Perché il 2019 sia l’anno di transizione verso un’economia circolare nel nostro Paese, secondo il presidente di Legambiente Stefano Ciafani “occorre rimuovere gli ostacoli che nel nostro Paese sono ancora presenti. L’economia circolare vuol dire creare investimenti occupazione ed economia sul territorio, ma bisogna avere il coraggio di andare verso questa direzione. Per questo abbiamo lanciato oggi al governo e al Parlamento un pacchetto di proposte che devono essere messe al centro dell’agenda politica nazionale”.
Investire sull’economia circolare conviene al bilancio dello Stato perché riduce le importazioni di materie prime, salvaguardia l’ambiente e la salute dei cittadini. Ma per arrivare a questo risultato, secondo Legambiente, occorre rimuovere alcuni ostacoli, primi fra tutti la “burocrazia asfissiante” e i decreti sulle materie prime seconde (End of Waste). Servono inoltre più impianti per il riciclo e il riuso dei rifiuti, una tariffa puntuale e obbligatoria per ridurre e prevenire la produzione dei rifiuti, una nuova ecotassa su quelli avviati in discarica. Non bisogna dimenticare di costruire un mercato dei prodotti realizzati con i materiali riciclati attraverso una puntuale applicazione delle norme relative al Green Public Procurement e i criteri ambientali minimi nelle gare d’appalto. E ancora, rafforzare il sistema dei consorzi obbligatori, senza pensare ad ulteriori aperture al mercato che hanno sempre fallito in passato; garantire più controlli lungo tutta la filiera dei rifiuti urbani e speciali su tutto il territorio nazionale.

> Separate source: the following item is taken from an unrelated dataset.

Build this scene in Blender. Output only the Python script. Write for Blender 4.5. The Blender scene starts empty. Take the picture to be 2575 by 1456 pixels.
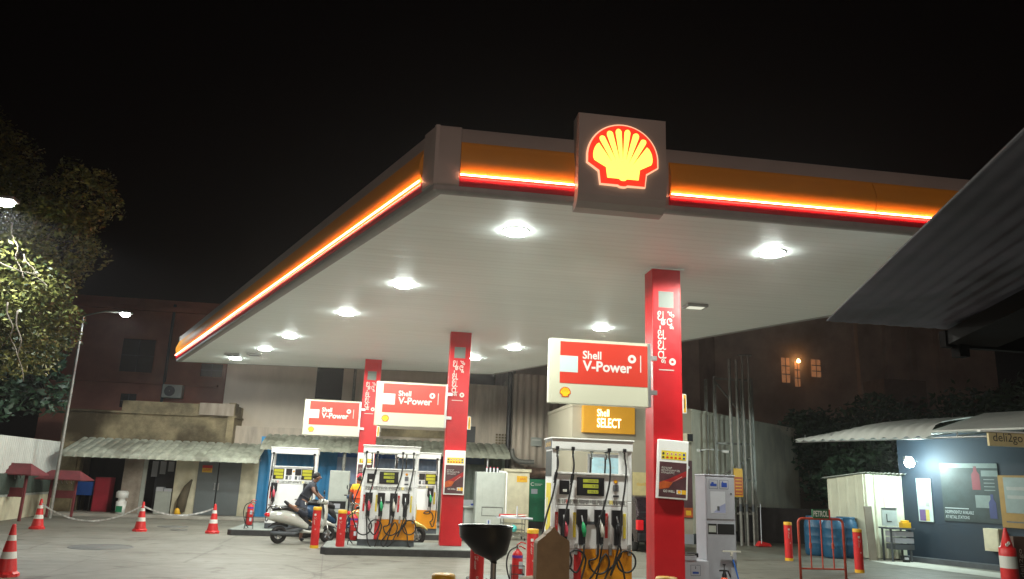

Secondo il presidente del Conai, Giorgio Quagliuolo, se se vuole passare realmente al nuovo modello di economia circolare “occorre attuare un cambio di paradigma: i rifiuti non devono essere un problema ma un’opportunità e una risorsa per un nuovo modello di sviluppo. Per attuare questo cambiamento tutti gli attori interessati devono essere coinvolti, dai decisori pubblici agli imprenditori della filiera affinché vi siano regole uguali per tutti”.
L’esperienza recente di sconsiderate aperture al mercato non ha certo migliorato le performance dei sistemi consortili. I dati relativi alle pile e accumulatori e alle apparecchiature elettriche e elettroniche dimostrano che la concorrenza porta i nuovi consorzi a privilegiare i rifiuti più facili da raccogliere e quindi con costi minori, sfavorendo le aree più disagiate da raggiungere, contravvenendo al principio di servizio universale previsto dalla legge.
“Compito del legislatore – ha concluso la giornata il ministro dell’Ambiente Sergio Costa – è quello di proporre una visione proiettata al futuro, così da dare regole certe al sistema delle imprese del Paese. Il Pacchetto sull’economia circolare ci offre questa occasione e noi non vogliamo sprecarla. Abbiamo tempo fino al 5 luglio del 2020 per recepire le direttive sui rifiuti contenute nel pacchetto. Intendiamo farlo coinvolgendo tutti gli schieramenti politici dell’arco costituzionale e tutti i rappresentanti del mondo imprenditoriale e della società civile”.